In 2011, average debt for undergraduates was $23,800 nationally, compared with about $21,000 in Arizona, according to the College Board, a nonprofit that tracks financial aid and tuition. Nationally, 57 percent of undergraduates at public schools borrowed money, compared with 54 percent in Arizona.

Under Arizona law, immigrant students must provide a green card, indicating permanent residency, to qualify for resident tuition. Students who have been granted deferred actions by the Department of Homeland Security are considered lawfully present but do not have lawful immigration status, said Sarah Harper, spokeswoman for the regents. Therefore, they must pay nonresident tuition, Harper said.

Pro-immigration groups, students and professors have also called for reduced tuition for young immigrants.

“I haven’t spoken to anyone who is against it,” Reich said. “People getting a college degree are always a benefit to society.”

Immigrants protected under the new Obama policy must be younger than 30 and must have come to the U.S. before they turned 16. Roughly 80,000 immigrants in Arizona are eligible, according to state estimates.

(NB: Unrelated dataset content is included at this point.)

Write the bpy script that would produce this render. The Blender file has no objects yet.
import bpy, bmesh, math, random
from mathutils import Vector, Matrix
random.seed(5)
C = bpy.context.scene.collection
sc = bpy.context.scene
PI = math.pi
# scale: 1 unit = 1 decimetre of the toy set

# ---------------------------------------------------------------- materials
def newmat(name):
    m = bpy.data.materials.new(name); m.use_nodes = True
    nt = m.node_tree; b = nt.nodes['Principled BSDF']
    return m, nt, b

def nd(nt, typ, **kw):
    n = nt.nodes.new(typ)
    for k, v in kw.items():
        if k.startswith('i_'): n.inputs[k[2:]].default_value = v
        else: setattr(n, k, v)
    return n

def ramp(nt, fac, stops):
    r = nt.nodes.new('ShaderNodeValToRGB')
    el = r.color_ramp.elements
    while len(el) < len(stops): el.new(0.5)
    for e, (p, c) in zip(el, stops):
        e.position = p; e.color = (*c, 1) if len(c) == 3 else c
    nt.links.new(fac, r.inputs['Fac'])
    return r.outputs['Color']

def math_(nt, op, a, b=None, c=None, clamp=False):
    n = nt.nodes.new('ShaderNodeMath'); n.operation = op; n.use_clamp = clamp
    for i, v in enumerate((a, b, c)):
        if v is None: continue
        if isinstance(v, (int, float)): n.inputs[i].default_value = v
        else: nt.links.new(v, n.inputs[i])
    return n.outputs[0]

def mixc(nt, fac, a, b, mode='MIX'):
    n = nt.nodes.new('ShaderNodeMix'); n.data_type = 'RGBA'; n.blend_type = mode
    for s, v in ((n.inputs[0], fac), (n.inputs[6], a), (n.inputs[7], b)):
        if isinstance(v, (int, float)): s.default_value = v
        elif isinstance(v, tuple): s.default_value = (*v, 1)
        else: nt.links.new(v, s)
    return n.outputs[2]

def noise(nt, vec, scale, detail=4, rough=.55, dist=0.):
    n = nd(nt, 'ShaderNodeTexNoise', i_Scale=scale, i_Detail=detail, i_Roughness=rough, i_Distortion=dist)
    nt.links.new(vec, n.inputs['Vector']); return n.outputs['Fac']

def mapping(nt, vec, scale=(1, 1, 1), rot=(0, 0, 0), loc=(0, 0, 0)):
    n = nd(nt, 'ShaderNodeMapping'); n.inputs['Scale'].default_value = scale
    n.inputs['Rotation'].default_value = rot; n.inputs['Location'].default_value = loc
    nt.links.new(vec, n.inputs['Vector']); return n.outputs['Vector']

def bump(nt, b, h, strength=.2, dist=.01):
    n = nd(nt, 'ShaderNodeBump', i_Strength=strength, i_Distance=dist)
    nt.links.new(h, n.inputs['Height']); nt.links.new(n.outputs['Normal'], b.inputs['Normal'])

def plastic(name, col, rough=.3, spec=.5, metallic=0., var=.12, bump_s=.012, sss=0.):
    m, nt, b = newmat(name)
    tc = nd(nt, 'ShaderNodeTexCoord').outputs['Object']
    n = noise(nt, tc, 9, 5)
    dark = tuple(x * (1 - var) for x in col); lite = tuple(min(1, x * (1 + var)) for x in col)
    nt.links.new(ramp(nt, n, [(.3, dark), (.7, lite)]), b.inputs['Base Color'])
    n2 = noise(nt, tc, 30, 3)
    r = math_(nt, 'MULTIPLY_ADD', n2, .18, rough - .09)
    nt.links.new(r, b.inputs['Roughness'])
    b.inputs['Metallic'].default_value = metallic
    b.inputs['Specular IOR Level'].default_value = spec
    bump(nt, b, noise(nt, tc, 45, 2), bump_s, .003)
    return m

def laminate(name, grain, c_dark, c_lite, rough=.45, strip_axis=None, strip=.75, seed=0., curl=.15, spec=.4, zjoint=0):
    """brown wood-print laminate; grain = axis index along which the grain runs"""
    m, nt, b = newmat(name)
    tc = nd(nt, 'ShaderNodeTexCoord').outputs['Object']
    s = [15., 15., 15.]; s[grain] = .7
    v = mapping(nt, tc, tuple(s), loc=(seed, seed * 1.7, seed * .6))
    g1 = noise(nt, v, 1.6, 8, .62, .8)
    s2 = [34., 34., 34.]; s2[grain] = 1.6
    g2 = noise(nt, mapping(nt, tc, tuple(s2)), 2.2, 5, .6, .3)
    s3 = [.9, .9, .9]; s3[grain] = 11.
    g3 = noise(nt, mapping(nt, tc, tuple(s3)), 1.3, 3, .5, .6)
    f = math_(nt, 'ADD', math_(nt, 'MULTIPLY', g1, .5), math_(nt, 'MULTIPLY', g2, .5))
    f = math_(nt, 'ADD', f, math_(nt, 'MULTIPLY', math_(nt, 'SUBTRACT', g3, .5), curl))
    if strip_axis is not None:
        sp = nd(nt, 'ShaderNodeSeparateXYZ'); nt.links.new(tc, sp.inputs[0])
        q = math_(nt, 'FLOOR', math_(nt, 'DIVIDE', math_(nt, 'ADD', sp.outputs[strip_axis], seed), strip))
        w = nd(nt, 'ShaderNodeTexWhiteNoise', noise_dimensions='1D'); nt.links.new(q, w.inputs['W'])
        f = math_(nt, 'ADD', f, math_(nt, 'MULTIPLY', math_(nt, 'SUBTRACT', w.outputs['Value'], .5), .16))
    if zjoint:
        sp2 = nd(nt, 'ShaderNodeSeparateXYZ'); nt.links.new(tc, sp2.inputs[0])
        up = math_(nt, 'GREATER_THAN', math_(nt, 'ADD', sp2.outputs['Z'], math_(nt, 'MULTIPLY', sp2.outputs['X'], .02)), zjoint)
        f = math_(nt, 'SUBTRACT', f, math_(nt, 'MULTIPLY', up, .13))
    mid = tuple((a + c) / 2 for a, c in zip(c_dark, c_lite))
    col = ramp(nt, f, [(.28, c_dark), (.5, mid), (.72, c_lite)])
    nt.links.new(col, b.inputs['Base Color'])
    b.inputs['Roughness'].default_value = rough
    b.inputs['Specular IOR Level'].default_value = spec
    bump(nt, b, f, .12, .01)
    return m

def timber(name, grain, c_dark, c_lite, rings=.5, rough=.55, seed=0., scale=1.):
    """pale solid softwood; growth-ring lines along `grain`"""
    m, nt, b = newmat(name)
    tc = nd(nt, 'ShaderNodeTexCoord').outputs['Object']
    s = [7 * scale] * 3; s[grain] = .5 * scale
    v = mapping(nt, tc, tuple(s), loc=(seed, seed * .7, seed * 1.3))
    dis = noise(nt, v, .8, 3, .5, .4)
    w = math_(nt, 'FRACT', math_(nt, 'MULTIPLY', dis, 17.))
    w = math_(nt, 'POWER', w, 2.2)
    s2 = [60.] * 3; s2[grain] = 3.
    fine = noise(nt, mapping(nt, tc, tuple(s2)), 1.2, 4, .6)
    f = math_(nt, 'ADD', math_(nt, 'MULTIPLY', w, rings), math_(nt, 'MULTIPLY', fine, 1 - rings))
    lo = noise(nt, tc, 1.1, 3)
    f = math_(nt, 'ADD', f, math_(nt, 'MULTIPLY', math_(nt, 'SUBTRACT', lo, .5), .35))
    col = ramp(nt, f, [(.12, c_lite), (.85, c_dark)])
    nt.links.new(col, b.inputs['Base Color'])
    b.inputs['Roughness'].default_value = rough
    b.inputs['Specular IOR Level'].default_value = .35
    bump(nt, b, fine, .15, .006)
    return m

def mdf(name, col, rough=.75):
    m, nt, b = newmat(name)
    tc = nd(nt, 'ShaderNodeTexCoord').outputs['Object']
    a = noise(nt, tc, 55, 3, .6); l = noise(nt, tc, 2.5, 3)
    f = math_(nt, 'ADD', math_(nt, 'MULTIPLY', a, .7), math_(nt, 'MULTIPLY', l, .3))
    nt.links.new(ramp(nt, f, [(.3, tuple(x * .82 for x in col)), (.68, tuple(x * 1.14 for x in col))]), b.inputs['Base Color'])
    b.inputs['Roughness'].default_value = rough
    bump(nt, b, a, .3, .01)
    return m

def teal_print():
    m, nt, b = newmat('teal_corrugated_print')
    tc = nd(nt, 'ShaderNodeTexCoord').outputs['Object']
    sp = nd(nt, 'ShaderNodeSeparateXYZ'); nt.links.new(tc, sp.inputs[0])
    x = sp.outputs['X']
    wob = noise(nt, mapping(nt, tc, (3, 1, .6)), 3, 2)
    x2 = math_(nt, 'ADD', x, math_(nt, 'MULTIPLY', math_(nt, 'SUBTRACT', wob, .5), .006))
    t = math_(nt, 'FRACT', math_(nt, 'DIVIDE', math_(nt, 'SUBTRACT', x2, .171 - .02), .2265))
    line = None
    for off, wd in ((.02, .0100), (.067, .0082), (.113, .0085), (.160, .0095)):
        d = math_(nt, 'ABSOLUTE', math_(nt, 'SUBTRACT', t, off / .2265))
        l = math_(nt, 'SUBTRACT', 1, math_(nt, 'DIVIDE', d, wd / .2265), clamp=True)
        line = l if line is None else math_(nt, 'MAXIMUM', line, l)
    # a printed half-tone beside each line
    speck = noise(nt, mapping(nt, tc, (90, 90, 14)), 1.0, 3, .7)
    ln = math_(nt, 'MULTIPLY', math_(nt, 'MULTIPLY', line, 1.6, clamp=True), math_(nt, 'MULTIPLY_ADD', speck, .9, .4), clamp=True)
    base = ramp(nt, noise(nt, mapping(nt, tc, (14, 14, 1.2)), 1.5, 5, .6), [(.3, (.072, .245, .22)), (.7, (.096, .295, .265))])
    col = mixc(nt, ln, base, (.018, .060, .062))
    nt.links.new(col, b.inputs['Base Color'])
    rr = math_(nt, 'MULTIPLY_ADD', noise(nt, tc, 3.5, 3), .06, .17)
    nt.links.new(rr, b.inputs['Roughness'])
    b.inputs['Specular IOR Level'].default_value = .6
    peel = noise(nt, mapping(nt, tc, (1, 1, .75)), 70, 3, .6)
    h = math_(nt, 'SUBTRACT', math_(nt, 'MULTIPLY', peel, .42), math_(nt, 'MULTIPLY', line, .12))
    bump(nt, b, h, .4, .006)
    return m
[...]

Gov. Jan Brewer has said young people in the deferred action program are still in the country illegally and should not receive “any taxpayer-funded public benefits.”

Some school leaders have ignored Brewer’s stance.

Pima Community College and Maricopa County Community College District recently voted to offer reduced tuition for illegal immigrants enrolled in the federal program. The Arizona Board of Regents does not oversee community colleges. At Pima, the change reduces the cost for full-time enrollment from more than $9,000 to about $2,000 annually.

Immigration activist Daniel Rodriguez said he was worried Brewer will intimidate the board of regents and convince them not to lower tuition for immigrants like him. He used his savings and private scholarships to pay nonresident tuition and obtain his undergraduate degree at Arizona State University in 2008. Rodriguez, 26, is now pursuing a law degree at the school.

“It’s a backward thing to force the universities to close the doors of education to any student,” he said.